* _Source data_:
-- START --
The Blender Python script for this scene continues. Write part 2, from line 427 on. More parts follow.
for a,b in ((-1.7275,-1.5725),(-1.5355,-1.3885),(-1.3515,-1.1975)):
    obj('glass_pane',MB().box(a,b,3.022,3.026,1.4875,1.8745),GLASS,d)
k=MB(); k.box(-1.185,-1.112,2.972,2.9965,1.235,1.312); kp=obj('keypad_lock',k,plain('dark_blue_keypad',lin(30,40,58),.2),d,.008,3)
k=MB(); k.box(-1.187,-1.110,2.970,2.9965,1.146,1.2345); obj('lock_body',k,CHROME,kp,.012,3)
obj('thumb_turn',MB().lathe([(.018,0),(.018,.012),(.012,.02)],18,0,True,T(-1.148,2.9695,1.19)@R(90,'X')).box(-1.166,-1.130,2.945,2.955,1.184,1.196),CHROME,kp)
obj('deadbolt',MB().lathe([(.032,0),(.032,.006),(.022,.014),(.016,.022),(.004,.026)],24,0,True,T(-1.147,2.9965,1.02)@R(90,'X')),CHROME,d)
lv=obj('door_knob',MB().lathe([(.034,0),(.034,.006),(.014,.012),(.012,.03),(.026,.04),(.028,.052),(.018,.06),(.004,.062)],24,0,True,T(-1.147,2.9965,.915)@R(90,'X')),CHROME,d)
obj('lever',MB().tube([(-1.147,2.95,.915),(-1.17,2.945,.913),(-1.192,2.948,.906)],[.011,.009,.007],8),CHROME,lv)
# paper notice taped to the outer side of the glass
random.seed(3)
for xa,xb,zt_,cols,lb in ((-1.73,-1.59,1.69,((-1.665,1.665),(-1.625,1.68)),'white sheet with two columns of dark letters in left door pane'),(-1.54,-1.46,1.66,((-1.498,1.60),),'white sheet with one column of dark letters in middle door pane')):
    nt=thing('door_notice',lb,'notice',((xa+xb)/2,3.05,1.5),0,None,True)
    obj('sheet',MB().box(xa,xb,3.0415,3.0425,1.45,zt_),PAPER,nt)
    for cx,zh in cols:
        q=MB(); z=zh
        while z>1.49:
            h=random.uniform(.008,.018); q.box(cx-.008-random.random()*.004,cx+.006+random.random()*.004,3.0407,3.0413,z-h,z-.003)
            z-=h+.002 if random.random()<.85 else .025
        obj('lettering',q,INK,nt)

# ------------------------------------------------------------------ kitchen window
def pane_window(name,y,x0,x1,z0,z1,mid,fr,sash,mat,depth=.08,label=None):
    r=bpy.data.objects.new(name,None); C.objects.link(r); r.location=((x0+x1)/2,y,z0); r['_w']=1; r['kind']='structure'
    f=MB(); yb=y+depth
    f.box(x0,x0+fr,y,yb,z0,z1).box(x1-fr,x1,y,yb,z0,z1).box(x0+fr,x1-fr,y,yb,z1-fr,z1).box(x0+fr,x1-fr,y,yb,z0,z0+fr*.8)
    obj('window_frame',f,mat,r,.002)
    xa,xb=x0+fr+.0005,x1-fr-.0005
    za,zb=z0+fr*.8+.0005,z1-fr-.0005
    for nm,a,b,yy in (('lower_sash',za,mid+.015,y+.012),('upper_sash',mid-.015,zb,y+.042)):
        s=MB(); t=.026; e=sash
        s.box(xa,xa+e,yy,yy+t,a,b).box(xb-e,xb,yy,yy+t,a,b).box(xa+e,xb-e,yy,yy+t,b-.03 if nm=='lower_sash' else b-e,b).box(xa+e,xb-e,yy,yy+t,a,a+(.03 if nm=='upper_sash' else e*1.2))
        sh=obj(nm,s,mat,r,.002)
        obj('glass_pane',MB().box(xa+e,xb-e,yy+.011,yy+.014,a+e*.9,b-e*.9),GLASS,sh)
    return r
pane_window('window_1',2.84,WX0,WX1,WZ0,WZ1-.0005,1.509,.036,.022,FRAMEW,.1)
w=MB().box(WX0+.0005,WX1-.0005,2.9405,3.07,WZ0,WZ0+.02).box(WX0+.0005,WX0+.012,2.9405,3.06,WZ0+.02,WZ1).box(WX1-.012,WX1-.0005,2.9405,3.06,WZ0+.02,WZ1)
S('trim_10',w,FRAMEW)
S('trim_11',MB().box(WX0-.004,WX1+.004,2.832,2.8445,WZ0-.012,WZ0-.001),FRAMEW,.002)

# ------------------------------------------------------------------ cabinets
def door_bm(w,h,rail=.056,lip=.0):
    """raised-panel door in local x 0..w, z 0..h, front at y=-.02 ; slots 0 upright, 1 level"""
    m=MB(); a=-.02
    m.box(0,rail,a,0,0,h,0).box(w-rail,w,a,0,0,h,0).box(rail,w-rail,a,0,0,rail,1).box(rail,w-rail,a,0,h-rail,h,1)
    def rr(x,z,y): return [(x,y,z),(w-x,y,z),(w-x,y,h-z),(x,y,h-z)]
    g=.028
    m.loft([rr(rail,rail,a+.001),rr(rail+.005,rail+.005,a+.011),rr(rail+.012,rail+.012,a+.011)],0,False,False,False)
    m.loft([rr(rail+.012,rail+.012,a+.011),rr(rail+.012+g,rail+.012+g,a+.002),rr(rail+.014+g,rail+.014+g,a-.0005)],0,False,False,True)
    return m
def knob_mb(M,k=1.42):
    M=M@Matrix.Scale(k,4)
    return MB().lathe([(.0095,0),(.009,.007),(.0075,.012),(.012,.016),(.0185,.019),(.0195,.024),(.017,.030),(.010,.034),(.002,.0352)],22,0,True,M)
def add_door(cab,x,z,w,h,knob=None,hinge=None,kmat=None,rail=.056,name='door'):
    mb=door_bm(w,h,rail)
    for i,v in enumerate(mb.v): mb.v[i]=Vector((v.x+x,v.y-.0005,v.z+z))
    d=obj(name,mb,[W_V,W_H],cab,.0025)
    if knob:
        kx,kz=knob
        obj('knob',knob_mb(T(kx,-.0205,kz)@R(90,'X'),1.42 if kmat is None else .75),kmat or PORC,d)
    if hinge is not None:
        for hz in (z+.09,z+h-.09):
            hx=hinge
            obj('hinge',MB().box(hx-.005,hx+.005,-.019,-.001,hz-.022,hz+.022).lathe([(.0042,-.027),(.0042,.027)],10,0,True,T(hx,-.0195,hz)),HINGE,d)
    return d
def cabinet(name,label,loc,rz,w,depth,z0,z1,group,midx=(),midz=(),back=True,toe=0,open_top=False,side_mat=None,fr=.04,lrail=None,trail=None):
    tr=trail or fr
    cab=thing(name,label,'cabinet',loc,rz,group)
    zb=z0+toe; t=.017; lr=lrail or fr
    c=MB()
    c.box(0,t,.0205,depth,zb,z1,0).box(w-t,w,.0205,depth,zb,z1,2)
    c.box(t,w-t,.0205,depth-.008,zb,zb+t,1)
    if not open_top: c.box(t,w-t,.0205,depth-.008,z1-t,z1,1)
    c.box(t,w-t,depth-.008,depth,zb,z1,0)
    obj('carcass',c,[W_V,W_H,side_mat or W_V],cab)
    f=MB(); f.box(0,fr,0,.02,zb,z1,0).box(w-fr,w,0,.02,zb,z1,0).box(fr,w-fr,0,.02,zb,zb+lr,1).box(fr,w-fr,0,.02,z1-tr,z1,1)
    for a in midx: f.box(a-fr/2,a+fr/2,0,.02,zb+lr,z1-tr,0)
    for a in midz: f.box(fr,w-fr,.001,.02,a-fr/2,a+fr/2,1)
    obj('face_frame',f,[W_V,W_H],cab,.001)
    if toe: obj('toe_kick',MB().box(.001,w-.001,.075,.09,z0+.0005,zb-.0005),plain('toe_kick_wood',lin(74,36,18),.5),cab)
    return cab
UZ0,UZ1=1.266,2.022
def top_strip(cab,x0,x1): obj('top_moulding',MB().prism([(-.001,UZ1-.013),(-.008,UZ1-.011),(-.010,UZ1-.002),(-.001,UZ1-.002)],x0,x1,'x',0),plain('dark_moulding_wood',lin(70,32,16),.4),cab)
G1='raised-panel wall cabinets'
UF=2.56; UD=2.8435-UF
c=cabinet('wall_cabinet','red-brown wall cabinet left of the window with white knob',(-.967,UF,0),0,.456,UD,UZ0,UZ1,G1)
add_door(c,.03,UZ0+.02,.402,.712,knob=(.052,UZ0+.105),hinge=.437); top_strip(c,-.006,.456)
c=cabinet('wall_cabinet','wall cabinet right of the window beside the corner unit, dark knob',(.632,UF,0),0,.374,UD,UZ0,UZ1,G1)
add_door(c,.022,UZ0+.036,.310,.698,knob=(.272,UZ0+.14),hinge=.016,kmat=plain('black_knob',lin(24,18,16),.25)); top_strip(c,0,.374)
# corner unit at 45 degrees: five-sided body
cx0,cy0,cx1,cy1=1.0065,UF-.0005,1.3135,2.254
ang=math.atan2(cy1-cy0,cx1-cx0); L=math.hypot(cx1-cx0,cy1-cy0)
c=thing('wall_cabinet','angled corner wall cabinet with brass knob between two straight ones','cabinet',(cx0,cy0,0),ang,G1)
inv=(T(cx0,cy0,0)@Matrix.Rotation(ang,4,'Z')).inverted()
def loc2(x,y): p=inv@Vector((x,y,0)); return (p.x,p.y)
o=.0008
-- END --
* _Given problem_: Set down, exactly as written, each line of the data from its opening line through the one containing "obj('lettering',q,INK,nt)". Output nothing more.

* _Solution_:
The Blender Python script for this scene continues. Write part 2, from line 427 on. More parts follow.
for a,b in ((-1.7275,-1.5725),(-1.5355,-1.3885),(-1.3515,-1.1975)):
    obj('glass_pane',MB().box(a,b,3.022,3.026,1.4875,1.8745),GLASS,d)
k=MB(); k.box(-1.185,-1.112,2.972,2.9965,1.235,1.312); kp=obj('keypad_lock',k,plain('dark_blue_keypad',lin(30,40,58),.2),d,.008,3)
k=MB(); k.box(-1.187,-1.110,2.970,2.9965,1.146,1.2345); obj('lock_body',k,CHROME,kp,.012,3)
obj('thumb_turn',MB().lathe([(.018,0),(.018,.012),(.012,.02)],18,0,True,T(-1.148,2.9695,1.19)@R(90,'X')).box(-1.166,-1.130,2.945,2.955,1.184,1.196),CHROME,kp)
obj('deadbolt',MB().lathe([(.032,0),(.032,.006),(.022,.014),(.016,.022),(.004,.026)],24,0,True,T(-1.147,2.9965,1.02)@R(90,'X')),CHROME,d)
lv=obj('door_knob',MB().lathe([(.034,0),(.034,.006),(.014,.012),(.012,.03),(.026,.04),(.028,.052),(.018,.06),(.004,.062)],24,0,True,T(-1.147,2.9965,.915)@R(90,'X')),CHROME,d)
obj('lever',MB().tube([(-1.147,2.95,.915),(-1.17,2.945,.913),(-1.192,2.948,.906)],[.011,.009,.007],8),CHROME,lv)
# paper notice taped to the outer side of the glass
random.seed(3)
for xa,xb,zt_,cols,lb in ((-1.73,-1.59,1.69,((-1.665,1.665),(-1.625,1.68)),'white sheet with two columns of dark letters in left door pane'),(-1.54,-1.46,1.66,((-1.498,1.60),),'white sheet with one column of dark letters in middle door pane')):
    nt=thing('door_notice',lb,'notice',((xa+xb)/2,3.05,1.5),0,None,True)
    obj('sheet',MB().box(xa,xb,3.0415,3.0425,1.45,zt_),PAPER,nt)
    for cx,zh in cols:
        q=MB(); z=zh
        while z>1.49:
            h=random.uniform(.008,.018); q.box(cx-.008-random.random()*.004,cx+.006+random.random()*.004,3.0407,3.0413,z-h,z-.003)
            z-=h+.002 if random.random()<.85 else .025
        obj('lettering',q,INK,nt)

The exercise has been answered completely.